4. disorderly or confused.
verb (used with object)
5. to keep secret or concealed; hush up.
verb (used without object)
6. to act secretly.
Origin of hugger-mugger
Middle English
1520-1530; earlier hucker-mucker, rhyming compound based on mucker, Middle English mokeren to hoard
Dictionary.com
Examples from the Web for hugger-mugger
Historical Examples
Still, everything drifts on to these hugger-mugger large enterprises; Chicago spreads over the world.

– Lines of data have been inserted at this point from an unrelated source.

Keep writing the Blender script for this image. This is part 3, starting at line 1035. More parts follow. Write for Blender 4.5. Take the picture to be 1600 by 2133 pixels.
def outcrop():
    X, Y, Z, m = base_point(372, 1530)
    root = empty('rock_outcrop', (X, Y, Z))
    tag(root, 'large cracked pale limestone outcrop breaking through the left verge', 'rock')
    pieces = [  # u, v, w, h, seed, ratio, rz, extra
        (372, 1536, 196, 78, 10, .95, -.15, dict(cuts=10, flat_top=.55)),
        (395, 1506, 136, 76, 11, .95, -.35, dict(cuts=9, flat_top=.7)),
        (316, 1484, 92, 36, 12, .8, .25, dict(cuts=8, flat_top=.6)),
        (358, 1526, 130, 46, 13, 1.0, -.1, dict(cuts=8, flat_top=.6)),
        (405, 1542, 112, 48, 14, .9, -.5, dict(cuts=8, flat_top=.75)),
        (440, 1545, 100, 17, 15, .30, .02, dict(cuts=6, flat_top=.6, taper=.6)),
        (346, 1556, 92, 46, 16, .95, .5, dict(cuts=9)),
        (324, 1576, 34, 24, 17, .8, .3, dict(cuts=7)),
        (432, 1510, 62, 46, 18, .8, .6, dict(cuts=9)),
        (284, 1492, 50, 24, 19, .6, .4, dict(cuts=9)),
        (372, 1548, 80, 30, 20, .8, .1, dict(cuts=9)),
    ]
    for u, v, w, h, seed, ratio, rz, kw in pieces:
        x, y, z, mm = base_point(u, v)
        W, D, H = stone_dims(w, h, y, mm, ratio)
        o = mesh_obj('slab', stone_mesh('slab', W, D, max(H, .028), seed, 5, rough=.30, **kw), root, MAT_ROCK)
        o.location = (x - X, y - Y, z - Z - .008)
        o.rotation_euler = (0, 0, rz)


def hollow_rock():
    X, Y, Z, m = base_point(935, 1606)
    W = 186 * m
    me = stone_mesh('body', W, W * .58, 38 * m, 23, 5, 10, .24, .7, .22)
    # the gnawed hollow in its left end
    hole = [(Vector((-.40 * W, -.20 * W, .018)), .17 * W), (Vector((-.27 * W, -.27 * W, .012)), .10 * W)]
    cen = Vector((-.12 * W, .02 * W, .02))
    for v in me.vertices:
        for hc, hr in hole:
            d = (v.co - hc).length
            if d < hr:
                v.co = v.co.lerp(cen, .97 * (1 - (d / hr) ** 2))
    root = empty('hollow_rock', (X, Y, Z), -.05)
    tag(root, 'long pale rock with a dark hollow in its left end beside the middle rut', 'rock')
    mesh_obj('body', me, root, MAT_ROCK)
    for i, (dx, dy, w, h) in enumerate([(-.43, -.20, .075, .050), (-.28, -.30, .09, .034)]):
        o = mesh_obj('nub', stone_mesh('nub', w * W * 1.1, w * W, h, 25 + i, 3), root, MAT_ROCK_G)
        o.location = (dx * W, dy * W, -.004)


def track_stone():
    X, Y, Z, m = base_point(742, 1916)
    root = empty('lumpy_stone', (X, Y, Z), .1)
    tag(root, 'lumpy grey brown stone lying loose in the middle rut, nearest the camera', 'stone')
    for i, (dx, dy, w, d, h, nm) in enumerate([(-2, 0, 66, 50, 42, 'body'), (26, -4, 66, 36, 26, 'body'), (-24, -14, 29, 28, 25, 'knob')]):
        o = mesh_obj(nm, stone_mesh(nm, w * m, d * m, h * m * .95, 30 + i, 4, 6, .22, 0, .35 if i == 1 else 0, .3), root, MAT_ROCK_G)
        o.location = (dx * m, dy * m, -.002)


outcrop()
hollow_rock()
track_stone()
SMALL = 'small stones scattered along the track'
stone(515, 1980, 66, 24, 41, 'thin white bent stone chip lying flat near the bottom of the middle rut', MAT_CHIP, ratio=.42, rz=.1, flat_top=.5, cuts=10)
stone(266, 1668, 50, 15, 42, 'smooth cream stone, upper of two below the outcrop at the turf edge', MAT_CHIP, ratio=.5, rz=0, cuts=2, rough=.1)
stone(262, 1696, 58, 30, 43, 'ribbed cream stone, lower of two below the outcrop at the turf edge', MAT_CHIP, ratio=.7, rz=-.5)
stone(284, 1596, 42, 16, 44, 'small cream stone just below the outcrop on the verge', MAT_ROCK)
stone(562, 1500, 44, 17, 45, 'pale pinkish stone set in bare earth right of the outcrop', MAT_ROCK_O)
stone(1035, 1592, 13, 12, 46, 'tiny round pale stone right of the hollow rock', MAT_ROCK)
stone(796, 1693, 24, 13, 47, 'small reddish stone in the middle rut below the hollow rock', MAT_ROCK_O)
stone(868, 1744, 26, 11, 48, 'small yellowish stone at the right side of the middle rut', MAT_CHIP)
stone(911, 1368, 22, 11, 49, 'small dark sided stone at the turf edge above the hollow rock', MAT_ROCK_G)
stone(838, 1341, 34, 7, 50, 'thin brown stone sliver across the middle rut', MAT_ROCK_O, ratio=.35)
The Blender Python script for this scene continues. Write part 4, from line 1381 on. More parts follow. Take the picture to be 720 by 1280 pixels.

The Wife of Sir Isaac Harman
H. G. (Herbert George) Wells
Muddle flies before it, and hugger-mugger becomes a thing unknown.
Character
Samuel Smiles
All that set you were brought up in—why, one only had to look at them to see what a hugger-mugger way they probably lived.
Vera
Elisabeth von Arnim
Anagram
Mr Huge Egg Rug
Today’s aphorism
All our discontents about what we want appeared to spring from the want of thankfulness for what we have.
– Daniel Defoe
On this day
31 July 1703 – Daniel Defoe, author of ‘Robinson Crusoe‘, is put in the pillory for committing ‘seditious libel’ after publishing a politically satirical pamphlet entitled ‘The shortest-way with dissenters; Or, proposals for the establishment of the church‘, which was critical of the establishment of the church and the practice of ‘occasional conformity’, in which dissenters could attend church once a year and still qualify as members of the Church of England. Whilst in the pillory, Defoe was pelted with flowers rather than the usual fruit and vegetables.
31 July 1965 – birthday of Joanne (J.K.) Rowling, author of the ‘Harry Potter‘ series. In 2006 a minor planet was named after her: ‘43844 Rowling’.